7th Pay Commission Tenure Ends: Seven Key Changes That Shaped Salaries and Pensions Over the Last Decade
The tenure of the 7th Central Pay Commission has officially come to an end, marking the completion of ten years since its implementation. For nearly 1.2 crore central government employees and pensioners, this milestone is significant, as the commission played a defining role in shaping salaries, allowances, pensions, and retirement benefits over the past decade. As attention now shifts to the 8th Pay Commission, it is important to understand how the 7th Pay Commission transformed the pay structure and long-term financial security of government staff.
The 7th Pay Commission came into effect in January 2016 and remained the guiding framework for pay and pension-related decisions throughout its tenure. From basic pay revisions to pension reforms, it introduced several structural changes. Here are the seven most impactful changes that directly influenced salaries and pensions.
1. Sharp Increase in Basic Salary
The most visible impact of the 7th Pay Commission was seen in basic pay. For employees at Level 1, the minimum basic salary increased from ₹7,000 to ₹18,000 per month, a jump of nearly 157 percent. This increase was driven by the implementation of the 2.57 fitment factor.
At the highest end of the pay matrix, Level 18, the basic salary rose from ₹90,000 to ₹2.5 lakh per month, reflecting an increase of around 178 percent. This uniform restructuring ensured a significant boost across all pay levels.
At the time of implementation, Dearness Allowance (DA) was reset to zero, following standard practice. Over the years, DA steadily rose and has now reached 58 percent after the latest 3 percent hike, which also happens to be the final DA increase under the 7th Pay Commission.
2. Why the 2.57 Fitment Factor Mattered Most
The 2.57 fitment factor became the most discussed feature of the 7th Pay Commission. This multiplier was used to convert old basic pay into the new pay matrix. In simple terms, the previous basic salary was multiplied by 2.57 to arrive at the revised basic pay.
This single decision had a long-term impact on both salaries and pensions across all levels. Once allowances were added, many employees, especially those at junior levels, saw their overall income rise by as much as 55 percent over the ten-year period.
3. Allowances Were Reworked, Not Just Increased
The commission did not limit changes to basic pay alone. Major allowances such as House Rent Allowance (HRA), Transport Allowance, and several special allowances were comprehensively reviewed. Some allowances were merged, others were modified, and certain benefits were capped.
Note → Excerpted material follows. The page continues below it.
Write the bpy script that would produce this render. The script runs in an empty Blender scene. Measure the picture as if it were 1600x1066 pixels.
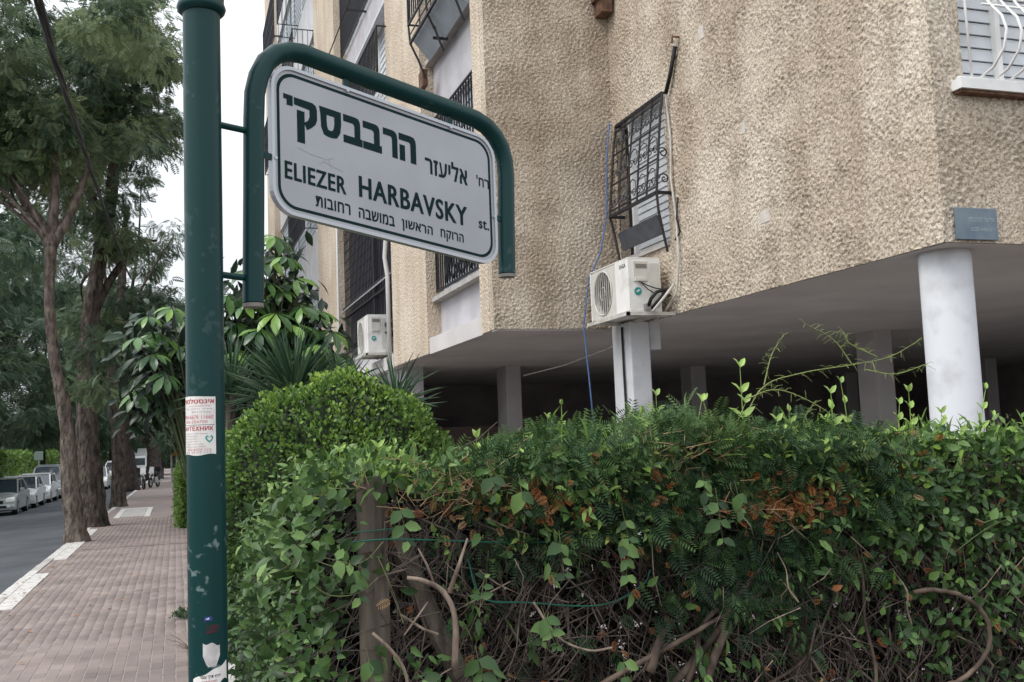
import bpy, bmesh, math, random
import numpy as np
from mathutils import Vector, Matrix
R = math.radians
random.seed(7); rng = np.random.default_rng(11)
SC = bpy.context.scene
COL = SC.collection

# ------------------------------------------------------------------ camera
cx, cy_, cz = (0.948, 0.008, 0.317), (-0.314, -0.1, 0.944), (-0.039, 0.995, 0.093)   # camera axes seen from the world axes
vy = Vector((-525, -167, 1576)).normalized()                    # world +Y in (right, down, forward)
vu = Vector((-661, 16950, 1576)); vu = (vu - vu.dot(vy) * vy).normalized()
vx = vy.cross(vu)
if vx.x < 0: vx = -vx
right = Vector((vx.x, vy.x, vu.x)); up = Vector((vx.y, vy.y, vu.y)); fwd = Vector((vx.z, vy.z, vu.z))
cd = bpy.data.cameras.new('camera'); cam = bpy.data.objects.new('camera', cd); COL.objects.link(cam)
rot = Matrix((right, up, -fwd)).transposed()
cam.matrix_world = Matrix.Translation((0, 0, 1.8)) @ rot.to_4x4()
cd.sensor_fit = 'HORIZONTAL'; cd.sensor_width = 36.0; cd.lens = 36.0 * 1576 / 1600
cd.clip_start = 0.05; cd.clip_end = 2000
SC.camera = cam

# ------------------------------------------------------------------ sky, sun, exposure
EL, AZ = R(52), R(-118)          # soft brightness of the overcast sky comes from the street side
w = bpy.data.worlds.new('World'); SC.world = w; w.use_nodes = True
nt = w.node_tree; nt.nodes.clear()
wo = nt.nodes.new('ShaderNodeOutputWorld'); bg = nt.nodes.new('ShaderNodeBackground')
sky = nt.nodes.new('ShaderNodeTexSky'); sky.sky_type = 'NISHITA'; sky.sun_disc = False
sky.sun_elevation = EL; sky.sun_rotation = AZ; sky.dust_density = 4
hs = nt.nodes.new('ShaderNodeHueSaturation'); hs.inputs['Saturation'].default_value = 0.25
mx = nt.nodes.new('ShaderNodeMix'); mx.data_type = 'RGBA'; mx.inputs[0].default_value = 0.72
mx.inputs[7].default_value = (11.4, 11.9, 12.6, 1)               # an even layer of cloud
tcw = nt.nodes.new('ShaderNodeTexCoord'); sx = nt.nodes.new('ShaderNodeSeparateXYZ'); nt.links.new(tcw.outputs['Generated'], sx.inputs[0])
mr = nt.nodes.new('ShaderNodeMapRange'); mr.inputs[1].default_value = 0.0; mr.inputs[2].default_value = 1.0; mr.inputs[3].default_value = 0.80; mr.inputs[4].default_value = 1.55; nt.links.new(sx.outputs[2], mr.inputs[0])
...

As a result, take-home salaries began to vary more noticeably based on posting location, department, and job category. This restructuring made the pay system more role- and location-sensitive than before.
4. Tax-Free Gratuity Limit Raised to ₹25 Lakh
A major relief for retiring employees came when the tax-free gratuity limit was increased from ₹20 lakh to ₹25 lakh. This change was implemented from January 1, 2024, after DA crossed the 50 percent mark.
As per established rules, once DA reaches 50 percent of basic pay, allowances are revised upward by 25 percent. This adjustment significantly improved retirement payouts for long-serving employees.
5. Introduction of the Unified Pension Scheme
From April 1, 2025, the government introduced the Unified Pension Scheme (UPS) as an alternative retirement option under the National Pension System. This scheme was made available to around 23 lakh central government employees, excluding armed forces personnel.
UPS combines features of both the old pension scheme and NPS, offering a balance between certainty and sustainability. It provides a guaranteed inflation-linked monthly pension, with a minimum assured pension of ₹10,000 per month after 10 years of service.
6. Higher Government Contribution to NPS
Another major reform was the increase in the government’s contribution to NPS from 10 percent to 14 percent, effective from 2019. Employees were also given greater flexibility to choose fund managers and investment patterns.
Additional benefits included tax advantages on Tier II accounts under Section 80C and the introduction of life-cycle funds that automatically adjust asset allocation based on age. These steps made NPS more attractive and retirement planning more structured.
7. What Lies Ahead With the 8th Pay Commission
With the 7th Pay Commission’s tenure now complete, expectations are building around the 8th Pay Commission, which has already been constituted. However, immediate changes in salaries or pensions are unlikely.
The new commission has been given around 18 months to submit its report, and historically, implementation takes another 18 to 24 months. Any decision will depend on government approval and budgetary considerations. In some cases, benefits may be granted retrospectively.
Final Takeaway
For serving employees, the 7th Pay Commission defined salary growth, allowances, and promotion-linked benefits for an entire decade. For pensioners, it reshaped post-retirement income and long-term financial planning. While its tenure has formally ended, the impact of the 7th Pay Commission will continue to influence future pay structures and policy decisions under upcoming pay commissions.